Indiana Fever superstar Caitlin Clark is no stranger to the limelight. The NCAA all-time scoring leader constantly had cameras in her face in college, and USC women's basketball's JuJu Watkins may be the next student-athlete to take that mantle.

Clark had some words of wisdom for Watkins when they met in April, via Luca Evans of The Orange County Registry.

“‘I had this attention for a year and a half, two years’ … she said to Watkins. ‘You’re going to have it for the next three.’”

Clark commented when she ran into Watkins and Trojans coach Lindsay Gottlieb at the Wooden Awards at the Los Angeles Athletic Club. Both players were finalists for the Wooden Award, which is akin to the MVP trophy in the pros. Clark took the trophy home, but her departure from the NCAA cleared the way for Watkins to sit on the throne next.

How can Watkins learn from Clark's career as she prepares for her sophomore season?

Clark's Fever tenure should remind Watkins that even the cream of the crop needs to keep practicing

USC Trojans guard JuJu Watkins (12) shoots a jump shot during the second half against UConn Huskies forward Aaliyah Edwards (3) in the finals of the Portland Regional of the NCAA Tournament at the Moda Center.
© Troy Wayrynen-USA TODAY Sports

Gottlieb marveled at the way Clark has carried herself during her brief tenure at Indiana thus far. The 46-year-old met Clark again on Thursday, as the Fever came to practice at USC's Galen Center facility ahead of their Friday matchup with the Los Angeles Sparks. Clark took the time to briefly hang out with Gottlieb and her son Jordan, causing her appreciation of the rookie to grow even more.

“I’ve still never seen anything like this, where one player, five games into their rookie season, is from all angles getting every kind of attention,” Gottlieb told the Southern California News Group on Friday. “And that’s why I think I was so, just, blown away by her. Like, there was not one fake thing about her interaction with us.”

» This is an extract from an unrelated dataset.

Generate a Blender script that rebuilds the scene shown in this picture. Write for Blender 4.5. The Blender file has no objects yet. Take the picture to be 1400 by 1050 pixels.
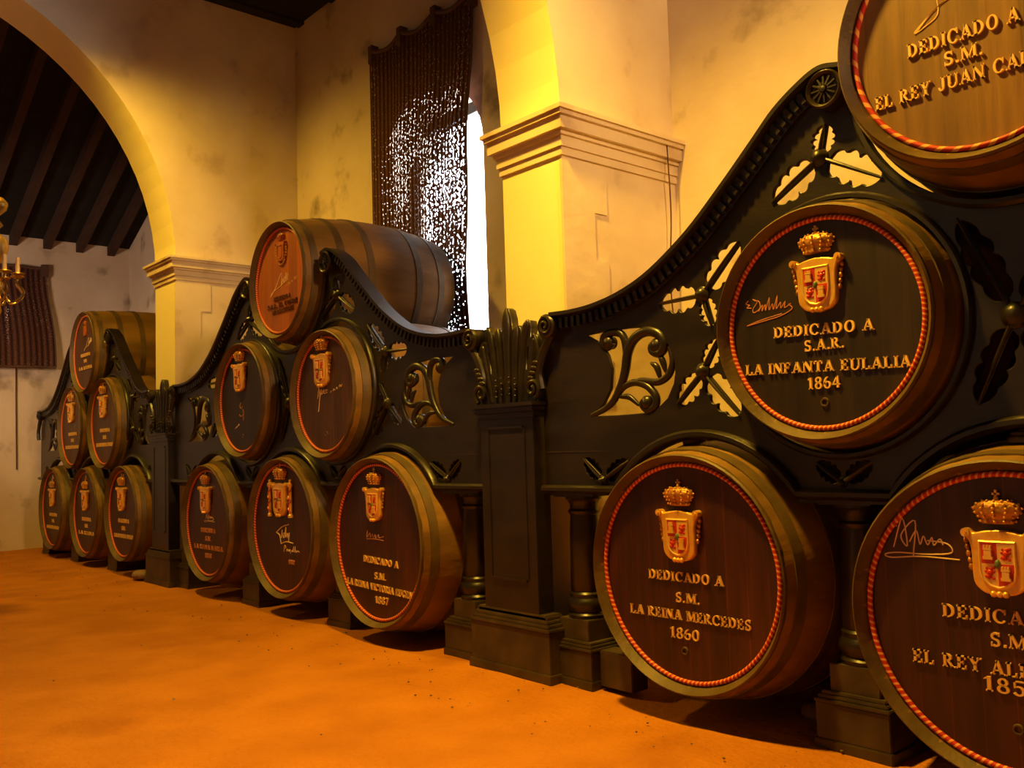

Clark's ability to stay grounded amid the media frenzy around her is a skill that only she may be able to help Watkins with.

“For JuJu, there’s not that many people who probably understand what her life might be like,” Gottlieb reflected Friday. “And Caitlin’s one of them.”

Watkins was dominant as a freshman, scoring 27.1 points per game on 40.1% shooting, with 7.3 rebounds, 3.3 assists, 2.3 steals, and 1.6 blocks. The 18-year-old won the Ann Meyers Drysdale Award, which is given to the best shooting guard in the country. She also took home WBCA Coaches' All-American, AP first-team All-American, and USBWA National Freshman of the Year honors, and that's not even half of her accomplishments, via USC's website. Watkins and UConn's Paige Bueckers will be favorites to win the Wooden Award heading into next season.

While Clark can certainly advise Watkins on dealing with media attention, she's also an example of how Watkins still has a long way to go in her development. Clark is the best player the women's college game has ever seen, and she's still experiencing adversity at the next level. Indiana has sputtered to a 1-6 record to start the campaign.

Regardless, it's easy to see why Gottlieb would love to have Clark as Watkins' mentor.

“I’m certainly going to utilize that as a resource, if she’s this willing,” Gottlieb said. “I think that’s just a neat thing. And I do think it’s really cool on her part to be willing to pay it forward, so to speak, and help someone else.”